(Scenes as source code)
◇ ◇ ◇ ◇ ◇ ◇ ◇

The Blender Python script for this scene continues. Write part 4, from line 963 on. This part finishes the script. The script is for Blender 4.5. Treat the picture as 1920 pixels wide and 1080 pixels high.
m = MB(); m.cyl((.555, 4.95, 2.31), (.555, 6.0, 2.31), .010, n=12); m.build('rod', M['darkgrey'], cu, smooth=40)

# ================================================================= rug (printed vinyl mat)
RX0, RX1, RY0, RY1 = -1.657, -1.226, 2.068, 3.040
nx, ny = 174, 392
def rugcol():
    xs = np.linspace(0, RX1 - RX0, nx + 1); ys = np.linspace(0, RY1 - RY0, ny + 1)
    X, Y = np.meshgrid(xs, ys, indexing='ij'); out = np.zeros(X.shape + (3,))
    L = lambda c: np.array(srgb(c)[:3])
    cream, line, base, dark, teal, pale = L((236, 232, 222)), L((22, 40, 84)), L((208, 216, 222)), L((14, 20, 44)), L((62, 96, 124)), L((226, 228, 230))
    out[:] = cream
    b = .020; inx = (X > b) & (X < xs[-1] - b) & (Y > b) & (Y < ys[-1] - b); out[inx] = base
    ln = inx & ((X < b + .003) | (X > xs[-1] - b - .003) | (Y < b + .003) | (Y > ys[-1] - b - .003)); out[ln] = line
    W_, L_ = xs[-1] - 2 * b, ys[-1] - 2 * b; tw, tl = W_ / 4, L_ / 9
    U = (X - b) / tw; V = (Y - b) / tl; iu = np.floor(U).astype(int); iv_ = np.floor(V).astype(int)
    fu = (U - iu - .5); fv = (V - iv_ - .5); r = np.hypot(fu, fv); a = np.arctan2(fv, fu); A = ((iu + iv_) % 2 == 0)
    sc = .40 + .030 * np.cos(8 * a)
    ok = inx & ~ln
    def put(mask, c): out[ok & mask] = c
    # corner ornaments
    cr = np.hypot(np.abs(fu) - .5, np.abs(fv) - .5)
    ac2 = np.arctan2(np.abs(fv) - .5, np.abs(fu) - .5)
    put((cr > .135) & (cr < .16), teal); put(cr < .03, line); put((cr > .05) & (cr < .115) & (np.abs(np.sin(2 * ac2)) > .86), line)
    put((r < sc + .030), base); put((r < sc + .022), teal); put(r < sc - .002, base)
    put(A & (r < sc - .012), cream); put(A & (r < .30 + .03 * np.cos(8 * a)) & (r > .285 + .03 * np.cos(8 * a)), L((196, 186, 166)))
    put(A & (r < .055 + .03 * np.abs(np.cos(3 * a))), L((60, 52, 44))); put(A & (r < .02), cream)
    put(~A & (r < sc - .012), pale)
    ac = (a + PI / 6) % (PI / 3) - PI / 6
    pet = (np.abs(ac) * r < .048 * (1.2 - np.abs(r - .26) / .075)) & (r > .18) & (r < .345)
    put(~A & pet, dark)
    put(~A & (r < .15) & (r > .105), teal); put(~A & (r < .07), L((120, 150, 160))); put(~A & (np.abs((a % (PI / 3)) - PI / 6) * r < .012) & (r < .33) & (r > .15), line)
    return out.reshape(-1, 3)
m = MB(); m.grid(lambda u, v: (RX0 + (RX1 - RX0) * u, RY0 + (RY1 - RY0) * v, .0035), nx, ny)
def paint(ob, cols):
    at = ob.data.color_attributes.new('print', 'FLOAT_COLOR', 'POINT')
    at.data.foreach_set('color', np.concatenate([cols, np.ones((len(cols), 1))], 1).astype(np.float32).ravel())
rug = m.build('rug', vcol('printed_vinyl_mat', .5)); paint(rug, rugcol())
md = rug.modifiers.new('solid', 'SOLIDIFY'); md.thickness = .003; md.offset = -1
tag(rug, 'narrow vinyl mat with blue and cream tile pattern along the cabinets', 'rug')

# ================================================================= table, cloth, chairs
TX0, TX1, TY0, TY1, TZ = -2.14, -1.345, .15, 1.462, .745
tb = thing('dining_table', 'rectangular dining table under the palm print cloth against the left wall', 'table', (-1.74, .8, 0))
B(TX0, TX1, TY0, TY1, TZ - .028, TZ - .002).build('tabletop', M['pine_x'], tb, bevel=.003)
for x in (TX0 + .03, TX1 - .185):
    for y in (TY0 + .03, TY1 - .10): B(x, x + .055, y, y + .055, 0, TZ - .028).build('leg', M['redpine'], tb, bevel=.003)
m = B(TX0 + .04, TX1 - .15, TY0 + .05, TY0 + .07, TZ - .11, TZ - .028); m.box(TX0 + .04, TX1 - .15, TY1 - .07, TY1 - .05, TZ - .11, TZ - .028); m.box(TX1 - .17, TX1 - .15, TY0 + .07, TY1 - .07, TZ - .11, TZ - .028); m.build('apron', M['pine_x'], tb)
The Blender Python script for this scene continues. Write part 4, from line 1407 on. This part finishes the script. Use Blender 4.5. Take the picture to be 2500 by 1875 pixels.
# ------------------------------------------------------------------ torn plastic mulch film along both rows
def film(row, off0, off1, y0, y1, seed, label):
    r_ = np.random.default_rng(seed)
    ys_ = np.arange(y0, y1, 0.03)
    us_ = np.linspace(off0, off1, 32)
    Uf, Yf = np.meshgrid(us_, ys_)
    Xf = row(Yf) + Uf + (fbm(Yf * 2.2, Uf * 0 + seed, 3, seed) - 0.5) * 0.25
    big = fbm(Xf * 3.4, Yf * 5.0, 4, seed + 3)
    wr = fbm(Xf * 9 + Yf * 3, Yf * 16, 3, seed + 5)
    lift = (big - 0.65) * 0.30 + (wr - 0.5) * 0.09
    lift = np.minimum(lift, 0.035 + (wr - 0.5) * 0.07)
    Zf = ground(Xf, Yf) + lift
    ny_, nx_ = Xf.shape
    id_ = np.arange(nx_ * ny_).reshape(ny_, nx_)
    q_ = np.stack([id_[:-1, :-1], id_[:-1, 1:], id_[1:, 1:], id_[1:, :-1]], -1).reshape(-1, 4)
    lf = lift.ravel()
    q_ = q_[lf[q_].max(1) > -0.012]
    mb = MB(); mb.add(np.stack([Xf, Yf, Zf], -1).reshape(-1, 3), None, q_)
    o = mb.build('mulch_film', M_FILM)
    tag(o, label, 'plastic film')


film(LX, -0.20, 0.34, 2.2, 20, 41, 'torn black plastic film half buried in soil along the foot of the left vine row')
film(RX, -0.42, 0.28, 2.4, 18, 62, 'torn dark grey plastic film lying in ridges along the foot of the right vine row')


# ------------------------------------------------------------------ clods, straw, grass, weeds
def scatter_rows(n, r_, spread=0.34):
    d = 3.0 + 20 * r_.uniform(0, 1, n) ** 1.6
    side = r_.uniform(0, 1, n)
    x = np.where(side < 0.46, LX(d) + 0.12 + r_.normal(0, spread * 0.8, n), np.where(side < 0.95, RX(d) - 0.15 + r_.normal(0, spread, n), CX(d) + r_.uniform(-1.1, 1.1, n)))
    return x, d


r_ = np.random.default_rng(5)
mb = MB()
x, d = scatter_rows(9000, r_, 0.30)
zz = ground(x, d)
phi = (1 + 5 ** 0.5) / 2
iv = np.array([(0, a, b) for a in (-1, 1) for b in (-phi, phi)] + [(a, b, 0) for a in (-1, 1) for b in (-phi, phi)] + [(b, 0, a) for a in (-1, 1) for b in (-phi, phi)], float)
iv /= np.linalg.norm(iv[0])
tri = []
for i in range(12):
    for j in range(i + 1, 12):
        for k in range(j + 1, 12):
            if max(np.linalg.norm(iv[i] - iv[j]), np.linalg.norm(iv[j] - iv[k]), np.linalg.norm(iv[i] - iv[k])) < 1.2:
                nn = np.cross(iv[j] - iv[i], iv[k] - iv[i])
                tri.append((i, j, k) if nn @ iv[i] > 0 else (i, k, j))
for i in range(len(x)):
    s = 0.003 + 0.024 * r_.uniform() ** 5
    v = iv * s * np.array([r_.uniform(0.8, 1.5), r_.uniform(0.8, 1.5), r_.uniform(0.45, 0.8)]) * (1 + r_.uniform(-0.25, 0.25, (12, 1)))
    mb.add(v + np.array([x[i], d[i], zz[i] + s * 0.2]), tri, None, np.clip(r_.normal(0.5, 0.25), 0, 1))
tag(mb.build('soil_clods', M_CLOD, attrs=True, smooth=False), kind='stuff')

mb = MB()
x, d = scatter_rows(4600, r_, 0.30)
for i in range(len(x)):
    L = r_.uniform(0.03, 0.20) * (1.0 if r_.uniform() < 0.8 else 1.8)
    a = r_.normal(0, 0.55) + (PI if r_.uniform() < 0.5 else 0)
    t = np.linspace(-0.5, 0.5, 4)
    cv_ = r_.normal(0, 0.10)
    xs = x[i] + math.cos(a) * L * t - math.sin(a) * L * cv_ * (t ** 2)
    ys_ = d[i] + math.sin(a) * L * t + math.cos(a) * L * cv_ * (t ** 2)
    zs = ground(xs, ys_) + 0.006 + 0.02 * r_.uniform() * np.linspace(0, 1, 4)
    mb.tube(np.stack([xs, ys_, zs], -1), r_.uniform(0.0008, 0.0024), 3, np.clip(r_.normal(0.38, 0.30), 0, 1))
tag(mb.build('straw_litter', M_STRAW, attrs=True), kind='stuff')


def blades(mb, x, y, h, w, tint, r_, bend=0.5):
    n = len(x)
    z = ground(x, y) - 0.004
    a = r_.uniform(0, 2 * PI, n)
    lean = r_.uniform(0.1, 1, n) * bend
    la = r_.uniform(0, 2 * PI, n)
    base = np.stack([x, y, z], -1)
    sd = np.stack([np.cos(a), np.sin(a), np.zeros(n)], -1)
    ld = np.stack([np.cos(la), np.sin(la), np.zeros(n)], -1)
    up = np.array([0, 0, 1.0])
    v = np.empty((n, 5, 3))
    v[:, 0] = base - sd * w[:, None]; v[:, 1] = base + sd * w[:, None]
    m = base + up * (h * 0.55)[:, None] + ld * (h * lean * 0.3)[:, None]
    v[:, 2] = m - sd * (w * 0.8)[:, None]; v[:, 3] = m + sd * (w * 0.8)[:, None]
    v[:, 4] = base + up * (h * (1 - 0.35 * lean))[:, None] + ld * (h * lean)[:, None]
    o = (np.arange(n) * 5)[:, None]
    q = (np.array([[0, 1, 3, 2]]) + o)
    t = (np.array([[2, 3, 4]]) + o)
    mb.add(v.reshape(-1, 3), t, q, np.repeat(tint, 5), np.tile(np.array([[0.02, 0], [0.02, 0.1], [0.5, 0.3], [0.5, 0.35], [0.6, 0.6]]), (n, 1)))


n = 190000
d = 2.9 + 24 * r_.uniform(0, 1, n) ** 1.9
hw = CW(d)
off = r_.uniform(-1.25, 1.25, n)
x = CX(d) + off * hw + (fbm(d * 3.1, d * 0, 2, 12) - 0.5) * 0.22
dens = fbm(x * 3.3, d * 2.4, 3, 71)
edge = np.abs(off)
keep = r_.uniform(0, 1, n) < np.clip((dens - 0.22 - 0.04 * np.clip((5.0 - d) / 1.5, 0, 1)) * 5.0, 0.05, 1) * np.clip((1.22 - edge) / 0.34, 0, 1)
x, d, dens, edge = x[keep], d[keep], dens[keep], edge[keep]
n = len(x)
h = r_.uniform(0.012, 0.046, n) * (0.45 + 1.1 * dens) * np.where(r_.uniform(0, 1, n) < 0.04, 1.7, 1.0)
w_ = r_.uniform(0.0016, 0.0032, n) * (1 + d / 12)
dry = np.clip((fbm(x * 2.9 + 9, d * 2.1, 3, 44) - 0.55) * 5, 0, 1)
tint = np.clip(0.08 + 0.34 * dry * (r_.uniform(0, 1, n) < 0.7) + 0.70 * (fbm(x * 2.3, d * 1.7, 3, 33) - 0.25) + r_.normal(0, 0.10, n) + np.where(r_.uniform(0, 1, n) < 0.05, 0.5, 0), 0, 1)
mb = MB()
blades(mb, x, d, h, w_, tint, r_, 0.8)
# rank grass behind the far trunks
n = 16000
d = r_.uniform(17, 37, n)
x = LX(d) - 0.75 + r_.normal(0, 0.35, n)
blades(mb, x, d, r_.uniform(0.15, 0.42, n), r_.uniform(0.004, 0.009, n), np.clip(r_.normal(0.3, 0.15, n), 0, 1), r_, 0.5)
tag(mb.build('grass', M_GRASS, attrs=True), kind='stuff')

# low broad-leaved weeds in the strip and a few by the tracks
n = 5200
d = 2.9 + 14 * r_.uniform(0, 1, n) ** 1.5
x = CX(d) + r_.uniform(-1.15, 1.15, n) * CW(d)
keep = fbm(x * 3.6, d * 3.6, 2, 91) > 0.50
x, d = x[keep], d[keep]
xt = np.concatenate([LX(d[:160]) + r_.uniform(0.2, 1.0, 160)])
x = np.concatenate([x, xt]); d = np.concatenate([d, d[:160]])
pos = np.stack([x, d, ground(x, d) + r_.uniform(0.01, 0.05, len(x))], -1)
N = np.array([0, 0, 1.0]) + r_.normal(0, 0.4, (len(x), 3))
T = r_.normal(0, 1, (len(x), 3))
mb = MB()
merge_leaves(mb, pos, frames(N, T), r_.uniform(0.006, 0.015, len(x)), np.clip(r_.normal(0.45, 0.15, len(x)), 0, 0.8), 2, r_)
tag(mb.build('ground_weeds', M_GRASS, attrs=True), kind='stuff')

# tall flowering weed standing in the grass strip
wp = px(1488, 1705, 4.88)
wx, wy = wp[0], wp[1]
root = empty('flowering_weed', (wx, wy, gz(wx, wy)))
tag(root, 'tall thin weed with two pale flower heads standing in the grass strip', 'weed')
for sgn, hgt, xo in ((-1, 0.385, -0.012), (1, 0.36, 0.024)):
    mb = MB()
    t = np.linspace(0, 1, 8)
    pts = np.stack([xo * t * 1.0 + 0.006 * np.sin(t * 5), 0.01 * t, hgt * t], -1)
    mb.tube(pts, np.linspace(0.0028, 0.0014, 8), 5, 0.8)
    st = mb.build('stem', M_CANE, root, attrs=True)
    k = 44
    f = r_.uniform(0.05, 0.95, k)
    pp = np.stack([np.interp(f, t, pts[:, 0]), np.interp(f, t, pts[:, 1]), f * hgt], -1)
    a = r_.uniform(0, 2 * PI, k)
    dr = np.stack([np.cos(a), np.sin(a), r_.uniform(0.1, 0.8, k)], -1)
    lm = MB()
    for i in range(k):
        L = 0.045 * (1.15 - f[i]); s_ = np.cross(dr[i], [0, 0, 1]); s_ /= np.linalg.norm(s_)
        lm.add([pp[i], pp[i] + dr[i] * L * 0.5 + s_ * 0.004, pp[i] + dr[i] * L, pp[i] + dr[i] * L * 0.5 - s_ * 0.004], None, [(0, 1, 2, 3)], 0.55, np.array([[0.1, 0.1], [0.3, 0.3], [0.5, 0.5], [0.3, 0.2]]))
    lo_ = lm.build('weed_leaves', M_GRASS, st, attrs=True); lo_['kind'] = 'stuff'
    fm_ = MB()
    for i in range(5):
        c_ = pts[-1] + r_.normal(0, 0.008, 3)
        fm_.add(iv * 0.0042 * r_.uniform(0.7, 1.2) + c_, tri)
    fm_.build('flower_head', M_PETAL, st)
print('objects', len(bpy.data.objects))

◇ ◇ ◇ ◇ ◇ ◇ ◇

EXERCISE INSTRUCTIONS: Repeat, word for word, the lines from the opening of the material through the line containing "M['darkgrey'], cu, smooth=40)".

OUTPUT BELOW:
The Blender Python script for this scene continues. Write part 4, from line 963 on. This part finishes the script. The script is for Blender 4.5. Treat the picture as 1920 pixels wide and 1080 pixels high.
m = MB(); m.cyl((.555, 4.95, 2.31), (.555, 6.0, 2.31), .010, n=12); m.build('rod', M['darkgrey'], cu, smooth=40)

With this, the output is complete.